Va qui osservato che al di là del formale richiamo, contenuto nell’epigrafe del motivo d’impugnazione in esame, al vizio di violazione e falsa applicazione di legge, l’ubi consistam della censura sollevata dall’odierna ricorrente deve piuttosto individuarsi nella negata congruità dell’interpretazione fornita dalla corte territoriale del contenuto rappresentativo degli elementi di prova complessivamente acquisiti, dei fatti di causa o dei rapporti tra le parti ritenuti rilevanti. Sicchè si tratta, come appare manifesto, di un’argomentazione critica con evidenza diretta a censurare una (tipica) erronea ricognizione della fattispecie concreta, di necessità mediata dalla contestata valutazione delle risultanze probatorie di causa; e pertanto di una tipica censura diretta a denunciare un vizio di motivazione in cui sarebbe incorso il provvedimento impugnato. Epperò, il motivo d’impugnazione così formulato deve ritenersi inammissibile, non essendo consentito alla parte censurare come violazione di norma di diritto, e non come vizio di motivazione, un errore in cui si assume che sia incorso il giudice di merito nella ricostruzione di un fatto giuridicamente rilevante, sul quale la sentenza doveva pronunciarsi (Cass. n. 10385 del 18/05/2005; n. 9185 del 21/04/2011), non potendo ritenersi neppure soddisfatti i requisiti minimi previsti dall’art. 360 c.p.c., n. 5, ai fini del controllo della legittimità della motivazione nella prospettiva dell’omesso esame di fatti decisivi controversi tra le parti.

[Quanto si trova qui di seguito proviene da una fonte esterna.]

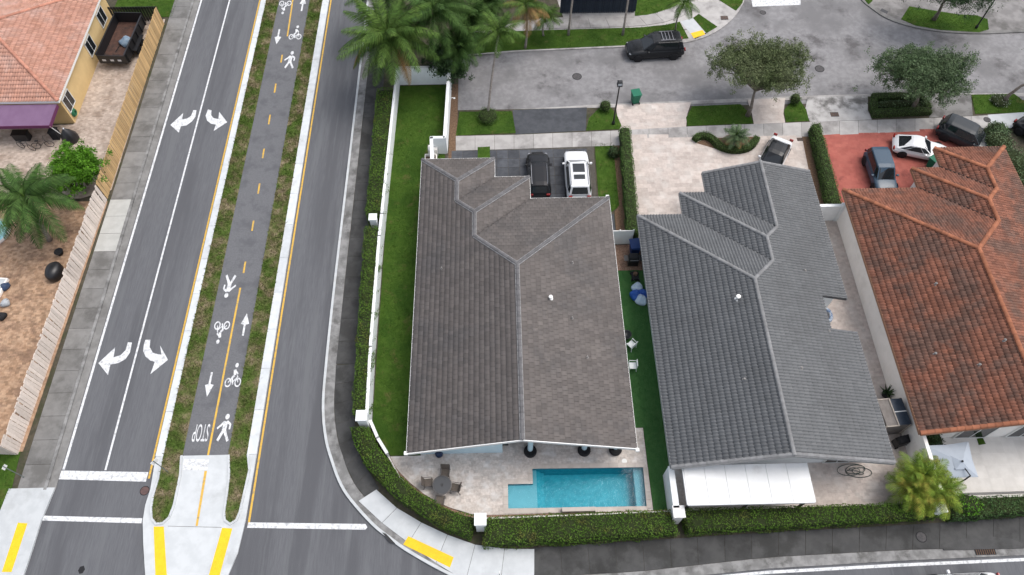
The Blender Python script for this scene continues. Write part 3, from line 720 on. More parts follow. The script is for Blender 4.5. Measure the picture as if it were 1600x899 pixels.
slab_strip('sidewalk', pts([(835, 46), (1000, 41.5), (1050, 33), (1085, 16)], .1), pts([(838, 29), (1000, 26.5), (1040, 17), (1066, 3)], .1), 1.7, .12, m_slab_mid)
struct('ramp', pts([(1063, 34), (1082, 28), (1104, 53), (1086, 61)], .1), .05, .1, m_slab_new)
# north-east corner island
ek = smooth_line(pts([(1330, -30), (1343, -2), (1362, 15), (1385, 30), (1420, 42), (1470, 51), (1530, 54), (1600, 51.5), (1750, 46)]), 60)
tag(band(MB(), offset_line(ek, .4), ek, -.03, .1).build('kerb', m_slab_old), kind='structure')
ekb = offset_line(ek, .4)
struct('pavement', [tuple(p[:2]) for p in ekb] + [(at(1750, 46).x, 95), (at(1330, -30).x + .6, 95)], -.04, .09, M('weathered_pavement', (.25, .24, .235), (.19, .182, .178), 1, (.12, .115, .11), .4, .55, rough=.95, bump=.2))
lawn([(1421, 10), (1455, 16), (1500, 23), (1525, 24), (1543, 30), (1545, 46), (1530, 50.5), (1470, 47), (1430, 40), (1408, 30)])
lawn([(1346, -6), (1365, -6), (1363, 2), (1357, 7)])
sheet('drain_slot', pts([(1378, 13), (1388, 18), (1386, 22), (1375, 17)], .1), .094, m_black, street)
struct('white_slab', pts([(1172, -10), (1250, -10), (1251, 8), (1176, 11)], 0), .0, .02, m_white)
# drain grates
def small_grate(px, py, w, h, label, z=.112):
    c = at(px, py, z); t = thing('drain_grate', label, 'grate', (c.x, c.y, z))
    MB().box((0, 0, .004), (w, h, .012)).build('frame', m_iron, t)
    for i in range(5): MB().box((-w / 2 + w * (i + .5) / 5, 0, .012), (w * .09, h * .85, .012)).build('bar', m_rust, t)
small_grate(1304, 179, .7, .5, 'dark drain grate in the blotched concrete apron')
small_grate(1250, 218, .5, .35, 'small drain grate beside the clipped side hedge', .13)
small_grate(1132, 28, .65, .5, 'dark drain grate in the corner pavement by the yellow pad', .125)
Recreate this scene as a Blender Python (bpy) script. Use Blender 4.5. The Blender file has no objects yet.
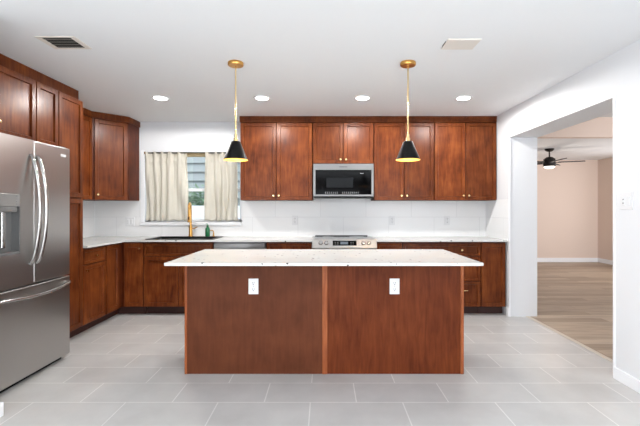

3.2.- Sotto il profilo della dedotta violazione dell’art. 116 c.p.c., è appena il caso di rilevare come, in tema di ricorso per cassazione, la violazione dell’art. 116 c.p.c. (norma che sancisce il principio della libera valutazione delle prove, salva diversa previsione legale) è idonea ad integrare il vizio di cui all’art. 360 c.p.c., n. 4, solo quando il giudice di merito disattenda tale principio in assenza di una deroga normativamente prevista, ovvero, all’opposto, valuti secondo prudente apprezzamento una prova o risultanza probatoria soggetta ad un diverso regime) (Sez. 3, Sentenza n. 11892 del 10/06/2016, Rv. 640193 – 01) Sicchè il cattivo esercizio del potere di apprezzamento delle prove non legali da parte del giudice di merito non dà luogo ad alcun vizio denunciabile con il ricorso per cassazione, non essendo inquadrabile nel paradigma dell’art. 360 c.p.c., comma 1, n. 5 (che attribuisce rilievo all’omesso esame di un fatto storico, principale o secondario, la cui esistenza risulti dal testo della sentenza o dagli atti processuali, abbia costituito oggetto di discussione tra le parti e presenti carattere decisivo per il giudizio), nè in quello del precedente n. 4, disposizione che – per il tramite dell’art. 132 c.p.c., n. 4 – dà rilievo unicamente all’anomalia motivazionale che si tramuta in violazione di legge costituzionalmente rilevante (Cass. n. 11892 del 10/06/2016). Ora, nella specie, il ricorrente, lungi dal denunciare il mancato rispetto, da parte del giudice a quo, del principio del libero apprezzamento delle prove (ovvero del vincolo di apprezzamento imposto da una fonte di prova legale), – ovvero lungi dall’evidenziare l’omesso esame, da parte del giudice a quo, di uno specifico fatto decisivo idoneo a disarticolare, in termini determinanti, l’esito della scelta decisoria adottata o un vizio costituzionalmente rilevante della motivazione (entro lo schema di cui all’art. 360 c.p.c., n. 5) – si è limitato a denunciare un (pretesa) cattivo esercizio, da parte della Corte di appello, del potere di apprezzamento del fatto sulla base delle prove selezionate, spingendosi a prospettare una diversa lettura nel merito dei fatti di causa, in coerenza ai tratti di un’operazione critica del tutto inammissibile in questa sede di legittimità.

In definitiva il ricorso va rigettato e la ricorrente in ragione del principio di soccombenza va condannata a rimborsare a parte controricorrente le spese del presente giudizio di cassazione che vengono liquidate con il dispositivo. Sussistono i presupposti per il raddoppio del contributo unificato.

P.Q.M.

La Corte rigetta il ricorso condanna la ricorrente a rimborsare alla parte controricorrente le spese del presente giudizio di cassazione, che liquida in Euro 4.500,00 di cui Euro 200 per esborsi, oltre spese generali pari al 15% del compenso ed accessori, come per legge; dà atto della sussistenza dei presupposti per il versamento, da parte della ricorrente dell’ulteriore importo a titolo di contributo unificato, pari a quello dovuto per il ricorso, a norma del D.P.R. n. 115 del 2002, art. 13, comma 1 bis.

Così deciso in Roma, nella Camera di consiglio della Sezione Seconda Civile di questa Corte di Cassazione, il 29 maggio 2019.